Holy Grail market analysis . . . .
Buck's last Netscape reference seemed to have helped me put together a personal market overview on the biometric software market, and how IDX may be planning to put its strategy together.
This is the most important, and most interesting, market. It hasn't arrived yet, but when it does it could be massive. For biometrics to be accepted on the Internet and intranets (local area networks, like internal corporate or government systems) it has to be inexpensive and easy to operate. NRID has a deal with Keytronics, a keyboard manufacturer, to put a scanner on a keyboard. It costs, I think, $200 or $300. IDX at the moment has only Touchlan, costing $500 or more per work station -- and a tie-in to Oracle. Although NRID has a potential market advantage on IDX in this field due to price and ease of use, IDX technology has privacy advantages over the NRID technology. But I don't believe this PC-based approach is the direction to go, and further, I don't believe that IDX is ultimately going there. (IDX has no keyboard scanner in the works, according to the IDX rep I spoke with the other day at the Computer Security show.)
I think IDX bought BAT because of the Netscape plug-in it was developing.
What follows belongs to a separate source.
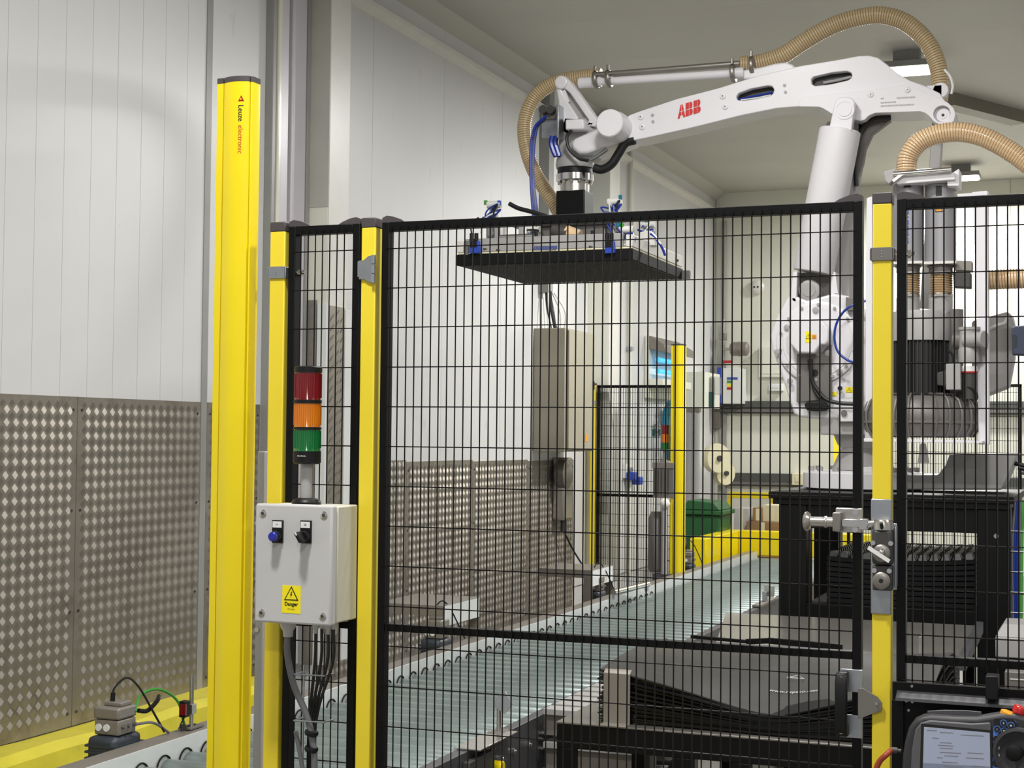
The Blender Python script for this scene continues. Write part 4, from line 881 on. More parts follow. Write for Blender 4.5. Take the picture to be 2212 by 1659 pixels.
# ------------------------------------------------------------------ hoses
def hose(name, lab, segs, cat='hose'):
    """segs: list of (points, radius, kind); ribbed wall plus a helical wire"""
    t = thing(name, lab, cat, segs[0][0][0])
    for pts, r, kind in segs:
        P = resample(spline(pts, 14), .0036 if kind != 'pipe' else .05)
        if kind == 'pipe': MB().tube(P, r, 14).build('rigid_pipe', 'steel_dull', t); continue
        n = len(P); rr = [r * (1 + .025 * math.cos(2 * math.pi * i / 4)) for i in range(n)]
        MB().tube(P, rr, 18).build('hose_wall', 'hose_beige' if kind == 'hose' else 'hose_clear', t, ang=60)
        b = MB(); e_ = None; hel = []; step = 4
        fine = resample(P, .0012)
        for i, p in enumerate(fine):
            d = (fine[min(i + 1, len(fine) - 1)] - fine[max(i - 1, 0)]).normalized()
            e_ = d.orthogonal().normalized() if e_ is None else (e_ - d * e_.dot(d)).normalized(); g_ = d.cross(e_)
            a_ = 2 * math.pi * i * .0012 / .0144; hel.append(p + (e_ * math.cos(a_) + g_ * math.sin(a_)) * r * 1.015)
        b.tube(hel, .002, 4); b.build('wire_helix', 'hose_rib', t)
    return t
Q = lambda L, y: [UY(a, b, y) for a, b in L]
vh = hose('vacuum_hose', 'long beige ribbed vacuum hose looping over the robot arm to the gripper', [
    (Q([(1215, 470), (1190, 428), (1155, 372), (1136, 315), (1134, 262), (1152, 215), (1186, 185), (1235, 170), (1300, 163)], 8.72), .043, 'hose'),
    (Q([(1288, 162), (1450, 149.5), (1605, 137)], 8.46), .0175, 'pipe'),
    (Q([(1600, 140), (1640, 136), (1690, 120), (1740, 88), (1800, 55), (1855, 38), (1905, 33), (1955, 48), (1997, 84), (2022, 130), (2031, 180), (2026, 240)], 8.72), .048, 'hose')])
for q in ((1288, 172), (1316, 170), (1584, 158), (1625, 142)):
    p = UY(q[0], q[1], 8.46); MB().lathe([(.05, -.012), (.053, -.008), (.053, .008), (.05, .012)], p, (1, 0, .07), 20).cyl(p + V3((0, -.03, .045)), p + V3((0, -.03, .075)), .008, n=8).build('hose_clamp', 'steel_dull', vh)
hb_ = hose('vacuum_hose', 'beige ribbed hose looping from the pump filters sideways and back to the pump', [
    (Q([(1957, 372), (1962, 338), (1985, 308), (2025, 290), (2080, 286), (2140, 303), (2215, 350), (2290, 420), (2330, 500), (2310, 570), (2240, 598), (2170, 603), (2112, 606)], 8.1), .05, 'clear')])
bt = thing('air_tube_bundle', 'blue air tubes hanging from the robot wrist to the gripper', 'tubes', UY(1155, 460, 8.3))
for k in range(4):
    d = (k - 1.5) * 4
    MB().tube(spline(Q([(1180 - k, 250 + k * 3), (1158 + d * .5, 275), (1150 + d * .6, 320), (1149 + d * .5, 380), (1153 + d * .7, 430), (1160 + d, 500)], 8.33 + k * .012), 8), .0075, 7).build('tube', ['cable_blue', 'cable_blue', 'cable_grey', 'cable_blue'][k], bt)
MB().tube(spline(Q([(2040, 150), (2052, 165), (2058, 185), (2055, 203)], 8.4), 6), .007, 6).build('tie_strap', 'label_white', vh)
# ------------------------------------------------------------------ vacuum area gripper
gx0, gx1, gy0, gy1, gz = -3.405, -2.365, 7.95, 9.02, 2.507
gr = thing('vacuum_gripper', 'square vacuum gripper with black foam underside hanging from the robot wrist', 'gripper', ((gx0 + gx1) / 2, (gy0 + gy1) / 2, gz))
fm = MB().box(gx0, gx1, gy0, gy1, gz, gz + .062).build('foam_pad', 'rubber', gr, bevel=.003)
hm_ = MB().lathe([(.009, 0), (.009, .0025)], (0, 0, 0), -ZP, 6).mesh('suction_hole', 'ink_black')
allh = MB()
for i in range(40):
    for j_ in range(40): allh.box(gx0 + .02 + i * .0256, gx0 + .034 + i * .0256, gy0 + .02 + j_ * .0262, gy0 + .034 + j_ * .0262, gz - .003, gz + .001)
allh.build('suction_holes', 'cast_dark', fm, smooth=False)['kind'] = 'stuff'
MB().box(gx0 + .005, gx1 - .005, gy0 + .003, gy1 - .003, gz + .064, gz + .072).build('skirt_strip', 'cream_plastic', gr)
al = MB().box(gx0 + .05, gx1 - .06, gy0 + .004, gy0 + .04, gz + .074, gz + .15).build('front_beam', 'robot_grey', gr, bevel=.003)
MB().box(gx0 + .05, gx1 - .04, gy1 - .04, gy1 - .004, gz + .074, gz + .14).build('rear_beam', 'robot_grey', gr, bevel=.003)
for xa in (gx0 + .002, gx1 - .04): MB().box(xa, xa + .038, gy0 + .002, gy1 - .002, gz + .074, gz + .14).build('side_beam', 'trim_white', gr, bevel=.003)
MB().box(gx0 + .04, gx1 - .04, gy0 + .04, gy1 - .04, gz + .074, gz + .12).build('top_plate', 'robot_grey', gr)
nb = Q([(1154, 531), (1202, 531), (1202, 541), (1154, 541)], gy0 + .003)
MB().prism(nb, (0, -.001, 0)).build('name_plate', 'cast_grey', gr)
text('UNIGRIPPER', .026, 'ink_blue', sum((p for p in nb), V3((0, 0, 0))) / 4 - YP * .002, (1, 0, 0), ZP, gr, shear=.3, bold=.02)
for (a, b_) in ((1048, 538), (1076, 540), (1276, 533)): MB().tube(spline([UY(a + dx_, b_ + dz_, gy0 + .002) for dx_, dz_ in ((-4, 2), (-3, -2), (-1, 2), (0, -2), (2, 1), (4, -1))], 4), .0016, 5).build('pen_mark', 'ink_black', gr)
# black column up to the wrist and hub
MB().box(FX - .088, FX + .088, YC - .085, YC + .085, gz + .24, zq(826)).build('column', 'black_coat', gr, bevel=.006)
MB().box(FX - .26, FX + .26, YC - .22, YC + .22, gz + .12, gz + .25).build('manifold', 'cast_grey', gr, bevel=.01)
MB().box(FX - .3, FX + .3, YC - .25, YC + .25, gz + .25, gz + .262).build('manifold_lid', 'robot_grey', gr, bevel=.002)
yq = 8.1
MB().cyl(UY(1195, 500, yq), UY(1228, 508, yq), .05, n=20).build('duct_end', 'cast_dark', gr)
MB().cyl(UY(1222, 504, yq), UY(1250, 515, yq), .048, n=20).build('duct', 'hose_clear', gr)
for a, b_, r_ in ((1080, 1158, .012), (1168, 1275, .008)):
    MB().cyl(UY(a, 512, 8.0), UY(b_, 508, 8.0), r_, n=12).build('piston_rod', 'steel_bright', gr)
MB().cyl(UY(1158, 509, 8.0), UY(1172, 508, 8.0), .018, n=14).build('piston_head', 'steel', gr)
for (x, y0_, y1_, w_, m) in ((1068, 484, 524, 8, 'robot_grey'), (1080, 484, 520, 6, 'trim_white'), (1120, 486, 518, 10, 'robot_grey'), (1133, 490, 512, 4, 'label_white'), (1050, 490, 520, 4, 'cast_grey'), (1340, 478, 515, 14, 'robot_grey'), (1328, 480, 524, 4, 'cast_grey'), (1364, 476, 505, 6, 'steel')):
    MB().prism(Q([(x, y0_), (x + w_, y0_), (x + w_, y1_), (x, y1_)], 8.03), (0, .05, 0)).build('bracket', m, gr, bevel=.002)
for x in (1160, 1180, 1225, 1282): MB().prism(Q([(x, 512), (x + 5, 512), (x + 5, 528), (x, 528)], 7.98), (0, .02, 0)).build('standoff', 'steel', gr)
for x in (1158, 1280): MB().cyl(UY(x, 498, 7.98), UY(x, 512, 7.98), .01, n=12).build('adjuster', 'black_plastic', gr)
for x in (1024, 1316):
    s = MB().prism(Q([(x - 10, 522), (x + 10, 520), (x + 12, 546), (x - 10, 548)], 7.93), (0, .03, 0)).build('vacuum_sensor', 'blue_plastic', gr, bevel=.003, label='blue vacuum sensor')
    MB().prism(Q([(x - 9, 521), (x + 5, 520), (x + 5, 533), (x - 9, 534)], 7.926), (0, .004, 0)).build('sensor_face', 'black_plastic', s)
    for d in (-5, 5): MB().cyl(UY(x + d, 520, 7.95), UY(x + d, 504, 7.95), .012, n=10).build('sensor_plug', 'black_plastic', s)
    MB().tube(spline(Q([(x - 5, 505), (x - 7, 490), (x - 2, 478), (x + 10, 470)], 7.96), 6), .005, 6).build('sensor_cable', 'cable_black', s)
MB().prism(Q([(1003, 520), (1012, 520), (1012, 552), (1003, 552)], 7.95), (0, .04, 0)).build('corner_block', 'cast_grey', gr, bevel=.003)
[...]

Further, J. Saf's post 5123 on the Holy Grail indicates that IDX (certainly through BAT) is working a network-based Java-based applet approach with both Microsoft and Netscape. Allowing a network server to supply the IDX algorithm to the end user, rather than trying to put it in a box on each person's desk, can commoditize this market faster than anything. It will leapfrog Touchlan and NRID's Keytronic tie-in, and any subsequent improvements on these products. (This may explain why the Oracle effort is slow going -- it is not the most elegant possible solution.) I think it also would trump the recent GTE announcement, since it should be cheaper at the desktop and would have network acceptance from the big guys, Microsoft and Netscape.
I think, and correct me if I'm wrong, that all it will require is a keyboard-based finger scanner with the cheapest and best technology (say, the Lucent chip) to communicate with the network server. (It may need a smart card reader, as well, for personal verification, especially for initial enrollment in order to prevent identity theft at enrollment -- let's hear from someone who understands this a bit better). This is a cheaper, simpler, much more mass produced universal solution than PC-based Touchlan equivalents. It will also bring a great deal of consumer acceptance and a quicker market than the present technology.